--- begin RECORD LIST ---
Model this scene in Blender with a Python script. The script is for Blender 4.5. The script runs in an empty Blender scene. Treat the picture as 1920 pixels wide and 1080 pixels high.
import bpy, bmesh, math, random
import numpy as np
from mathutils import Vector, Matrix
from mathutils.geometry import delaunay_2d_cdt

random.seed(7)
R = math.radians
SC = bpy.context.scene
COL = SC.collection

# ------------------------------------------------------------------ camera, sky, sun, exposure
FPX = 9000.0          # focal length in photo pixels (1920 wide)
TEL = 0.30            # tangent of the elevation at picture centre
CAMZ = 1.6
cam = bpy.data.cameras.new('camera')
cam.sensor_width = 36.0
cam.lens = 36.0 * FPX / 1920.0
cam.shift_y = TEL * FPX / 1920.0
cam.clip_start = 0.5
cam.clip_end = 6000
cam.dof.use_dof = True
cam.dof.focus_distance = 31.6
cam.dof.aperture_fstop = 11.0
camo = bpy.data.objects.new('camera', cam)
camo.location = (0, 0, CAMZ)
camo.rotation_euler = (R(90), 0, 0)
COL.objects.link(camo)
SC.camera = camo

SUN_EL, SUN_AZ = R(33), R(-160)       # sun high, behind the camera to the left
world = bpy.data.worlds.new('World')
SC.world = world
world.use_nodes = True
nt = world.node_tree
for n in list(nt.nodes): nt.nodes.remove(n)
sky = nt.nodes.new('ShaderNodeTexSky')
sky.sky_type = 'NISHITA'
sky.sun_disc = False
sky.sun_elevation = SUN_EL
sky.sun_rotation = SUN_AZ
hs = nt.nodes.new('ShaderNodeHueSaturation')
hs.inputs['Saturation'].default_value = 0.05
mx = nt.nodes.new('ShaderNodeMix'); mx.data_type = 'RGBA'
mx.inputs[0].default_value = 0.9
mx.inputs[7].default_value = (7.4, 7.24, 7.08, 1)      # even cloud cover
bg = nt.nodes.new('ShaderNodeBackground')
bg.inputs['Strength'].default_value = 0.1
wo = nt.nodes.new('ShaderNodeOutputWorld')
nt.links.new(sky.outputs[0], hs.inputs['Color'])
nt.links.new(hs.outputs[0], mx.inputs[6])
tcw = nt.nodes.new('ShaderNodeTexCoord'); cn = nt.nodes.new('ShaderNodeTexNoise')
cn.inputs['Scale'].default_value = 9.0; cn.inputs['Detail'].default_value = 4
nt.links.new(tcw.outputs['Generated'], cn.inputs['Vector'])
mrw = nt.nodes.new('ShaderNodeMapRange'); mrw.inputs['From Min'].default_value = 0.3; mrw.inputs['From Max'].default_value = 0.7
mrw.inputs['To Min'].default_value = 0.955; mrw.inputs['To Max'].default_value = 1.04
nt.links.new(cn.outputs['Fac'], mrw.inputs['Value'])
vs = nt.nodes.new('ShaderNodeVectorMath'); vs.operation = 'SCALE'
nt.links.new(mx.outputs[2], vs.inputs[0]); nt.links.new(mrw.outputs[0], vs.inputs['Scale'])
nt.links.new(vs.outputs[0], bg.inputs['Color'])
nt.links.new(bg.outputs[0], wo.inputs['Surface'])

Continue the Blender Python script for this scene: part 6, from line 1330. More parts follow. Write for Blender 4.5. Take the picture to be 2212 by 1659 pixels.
--- end RECORD LIST ---
> _TASK PROMPT_
Your answer consists solely of the lines from the top of the records above through the line that contains "SC.camera = camo", each echoed exactly.

> _REPLY_
Model this scene in Blender with a Python script. The script is for Blender 4.5. The script runs in an empty Blender scene. Treat the picture as 1920 pixels wide and 1080 pixels high.
import bpy, bmesh, math, random
import numpy as np
from mathutils import Vector, Matrix
from mathutils.geometry import delaunay_2d_cdt

random.seed(7)
R = math.radians
SC = bpy.context.scene
COL = SC.collection

# ------------------------------------------------------------------ camera, sky, sun, exposure
FPX = 9000.0          # focal length in photo pixels (1920 wide)
TEL = 0.30            # tangent of the elevation at picture centre
CAMZ = 1.6
cam = bpy.data.cameras.new('camera')
cam.sensor_width = 36.0
cam.lens = 36.0 * FPX / 1920.0
cam.shift_y = TEL * FPX / 1920.0
cam.clip_start = 0.5
cam.clip_end = 6000
cam.dof.use_dof = True
cam.dof.focus_distance = 31.6
cam.dof.aperture_fstop = 11.0
camo = bpy.data.objects.new('camera', cam)
camo.location = (0, 0, CAMZ)
camo.rotation_euler = (R(90), 0, 0)
COL.objects.link(camo)
SC.camera = camo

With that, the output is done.